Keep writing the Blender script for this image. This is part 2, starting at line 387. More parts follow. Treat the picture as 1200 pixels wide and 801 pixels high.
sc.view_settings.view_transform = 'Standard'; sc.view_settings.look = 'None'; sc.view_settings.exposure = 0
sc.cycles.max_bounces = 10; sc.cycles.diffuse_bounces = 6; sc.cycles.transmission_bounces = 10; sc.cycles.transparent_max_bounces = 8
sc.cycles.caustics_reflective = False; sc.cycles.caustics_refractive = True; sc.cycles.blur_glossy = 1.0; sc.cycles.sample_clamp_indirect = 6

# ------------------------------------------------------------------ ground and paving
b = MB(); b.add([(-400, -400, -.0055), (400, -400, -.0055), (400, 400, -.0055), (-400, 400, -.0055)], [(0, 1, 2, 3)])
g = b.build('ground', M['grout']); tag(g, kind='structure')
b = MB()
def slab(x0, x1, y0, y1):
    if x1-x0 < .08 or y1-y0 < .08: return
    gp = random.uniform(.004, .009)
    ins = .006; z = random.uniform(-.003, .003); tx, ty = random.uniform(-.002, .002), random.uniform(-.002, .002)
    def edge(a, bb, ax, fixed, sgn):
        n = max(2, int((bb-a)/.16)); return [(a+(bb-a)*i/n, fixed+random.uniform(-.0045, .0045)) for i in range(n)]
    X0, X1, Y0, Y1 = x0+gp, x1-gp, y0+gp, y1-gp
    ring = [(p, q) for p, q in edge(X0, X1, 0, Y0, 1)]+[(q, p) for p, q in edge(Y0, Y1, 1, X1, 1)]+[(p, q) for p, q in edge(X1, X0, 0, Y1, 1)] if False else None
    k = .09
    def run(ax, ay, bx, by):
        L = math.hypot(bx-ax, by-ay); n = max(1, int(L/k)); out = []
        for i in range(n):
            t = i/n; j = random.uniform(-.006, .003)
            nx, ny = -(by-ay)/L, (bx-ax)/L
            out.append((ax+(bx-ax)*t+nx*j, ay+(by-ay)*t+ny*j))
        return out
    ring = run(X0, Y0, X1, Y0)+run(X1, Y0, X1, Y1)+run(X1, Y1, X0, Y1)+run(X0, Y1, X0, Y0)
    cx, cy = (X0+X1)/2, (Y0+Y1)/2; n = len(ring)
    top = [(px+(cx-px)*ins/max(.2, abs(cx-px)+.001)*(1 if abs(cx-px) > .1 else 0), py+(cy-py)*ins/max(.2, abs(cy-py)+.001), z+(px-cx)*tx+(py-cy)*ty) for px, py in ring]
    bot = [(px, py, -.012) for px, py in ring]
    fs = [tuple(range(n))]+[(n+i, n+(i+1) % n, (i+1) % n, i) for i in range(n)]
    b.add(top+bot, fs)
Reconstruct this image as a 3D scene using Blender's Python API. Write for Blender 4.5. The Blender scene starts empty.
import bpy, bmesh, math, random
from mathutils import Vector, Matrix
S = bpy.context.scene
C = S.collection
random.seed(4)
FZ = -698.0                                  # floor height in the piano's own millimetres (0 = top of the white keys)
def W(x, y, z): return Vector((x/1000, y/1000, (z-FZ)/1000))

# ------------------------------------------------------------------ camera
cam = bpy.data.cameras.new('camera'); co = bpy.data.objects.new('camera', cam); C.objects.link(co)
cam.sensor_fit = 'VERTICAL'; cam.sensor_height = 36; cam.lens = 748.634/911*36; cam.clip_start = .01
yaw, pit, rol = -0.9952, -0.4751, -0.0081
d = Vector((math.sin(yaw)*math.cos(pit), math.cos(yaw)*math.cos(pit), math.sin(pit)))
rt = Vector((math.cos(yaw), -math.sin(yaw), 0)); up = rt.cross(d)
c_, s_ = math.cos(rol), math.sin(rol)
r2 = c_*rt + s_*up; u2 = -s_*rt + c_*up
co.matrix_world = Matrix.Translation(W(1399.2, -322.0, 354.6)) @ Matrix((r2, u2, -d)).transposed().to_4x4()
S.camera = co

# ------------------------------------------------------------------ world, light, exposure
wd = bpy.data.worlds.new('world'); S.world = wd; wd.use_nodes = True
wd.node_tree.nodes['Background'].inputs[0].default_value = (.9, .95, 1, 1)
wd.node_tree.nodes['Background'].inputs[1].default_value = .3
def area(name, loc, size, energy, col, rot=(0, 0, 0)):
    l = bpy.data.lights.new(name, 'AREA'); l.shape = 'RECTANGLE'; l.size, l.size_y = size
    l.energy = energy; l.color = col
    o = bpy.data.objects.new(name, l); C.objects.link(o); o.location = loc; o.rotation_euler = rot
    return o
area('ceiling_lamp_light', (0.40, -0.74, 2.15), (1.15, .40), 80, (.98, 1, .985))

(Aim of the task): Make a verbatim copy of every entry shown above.

(Full solution):
Keep writing the Blender script for this image. This is part 2, starting at line 387. More parts follow. Treat the picture as 1200 pixels wide and 801 pixels high.
sc.view_settings.view_transform = 'Standard'; sc.view_settings.look = 'None'; sc.view_settings.exposure = 0
sc.cycles.max_bounces = 10; sc.cycles.diffuse_bounces = 6; sc.cycles.transmission_bounces = 10; sc.cycles.transparent_max_bounces = 8
sc.cycles.caustics_reflective = False; sc.cycles.caustics_refractive = True; sc.cycles.blur_glossy = 1.0; sc.cycles.sample_clamp_indirect = 6

# ------------------------------------------------------------------ ground and paving
b = MB(); b.add([(-400, -400, -.0055), (400, -400, -.0055), (400, 400, -.0055), (-400, 400, -.0055)], [(0, 1, 2, 3)])
g = b.build('ground', M['grout']); tag(g, kind='structure')
b = MB()
def slab(x0, x1, y0, y1):
    if x1-x0 < .08 or y1-y0 < .08: return
    gp = random.uniform(.004, .009)
    ins = .006; z = random.uniform(-.003, .003); tx, ty = random.uniform(-.002, .002), random.uniform(-.002, .002)
    def edge(a, bb, ax, fixed, sgn):
        n = max(2, int((bb-a)/.16)); return [(a+(bb-a)*i/n, fixed+random.uniform(-.0045, .0045)) for i in range(n)]
    X0, X1, Y0, Y1 = x0+gp, x1-gp, y0+gp, y1-gp
    ring = [(p, q) for p, q in edge(X0, X1, 0, Y0, 1)]+[(q, p) for p, q in edge(Y0, Y1, 1, X1, 1)]+[(p, q) for p, q in edge(X1, X0, 0, Y1, 1)] if False else None
    k = .09
    def run(ax, ay, bx, by):
        L = math.hypot(bx-ax, by-ay); n = max(1, int(L/k)); out = []
        for i in range(n):
            t = i/n; j = random.uniform(-.006, .003)
            nx, ny = -(by-ay)/L, (bx-ax)/L
            out.append((ax+(bx-ax)*t+nx*j, ay+(by-ay)*t+ny*j))
        return out
    ring = run(X0, Y0, X1, Y0)+run(X1, Y0, X1, Y1)+run(X1, Y1, X0, Y1)+run(X0, Y1, X0, Y0)
    cx, cy = (X0+X1)/2, (Y0+Y1)/2; n = len(ring)
    top = [(px+(cx-px)*ins/max(.2, abs(cx-px)+.001)*(1 if abs(cx-px) > .1 else 0), py+(cy-py)*ins/max(.2, abs(cy-py)+.001), z+(px-cx)*tx+(py-cy)*ty) for px, py in ring]
    bot = [(px, py, -.012) for px, py in ring]
    fs = [tuple(range(n))]+[(n+i, n+(i+1) % n, (i+1) % n, i) for i in range(n)]
    b.add(top+bot, fs)
Reconstruct this image as a 3D scene using Blender's Python API. Write for Blender 4.5. The Blender scene starts empty.
import bpy, bmesh, math, random
from mathutils import Vector, Matrix
S = bpy.context.scene
C = S.collection
random.seed(4)
FZ = -698.0                                  # floor height in the piano's own millimetres (0 = top of the white keys)
def W(x, y, z): return Vector((x/1000, y/1000, (z-FZ)/1000))

# ------------------------------------------------------------------ camera
cam = bpy.data.cameras.new('camera'); co = bpy.data.objects.new('camera', cam); C.objects.link(co)
cam.sensor_fit = 'VERTICAL'; cam.sensor_height = 36; cam.lens = 748.634/911*36; cam.clip_start = .01
yaw, pit, rol = -0.9952, -0.4751, -0.0081
d = Vector((math.sin(yaw)*math.cos(pit), math.cos(yaw)*math.cos(pit), math.sin(pit)))
rt = Vector((math.cos(yaw), -math.sin(yaw), 0)); up = rt.cross(d)
c_, s_ = math.cos(rol), math.sin(rol)
r2 = c_*rt + s_*up; u2 = -s_*rt + c_*up
co.matrix_world = Matrix.Translation(W(1399.2, -322.0, 354.6)) @ Matrix((r2, u2, -d)).transposed().to_4x4()
S.camera = co

# ------------------------------------------------------------------ world, light, exposure
wd = bpy.data.worlds.new('world'); S.world = wd; wd.use_nodes = True
wd.node_tree.nodes['Background'].inputs[0].default_value = (.9, .95, 1, 1)
wd.node_tree.nodes['Background'].inputs[1].default_value = .3
def area(name, loc, size, energy, col, rot=(0, 0, 0)):
    l = bpy.data.lights.new(name, 'AREA'); l.shape = 'RECTANGLE'; l.size, l.size_y = size
    l.energy = energy; l.color = col
    o = bpy.data.objects.new(name, l); C.objects.link(o); o.location = loc; o.rotation_euler = rot
    return o
area('ceiling_lamp_light', (0.40, -0.74, 2.15), (1.15, .40), 80, (.98, 1, .985))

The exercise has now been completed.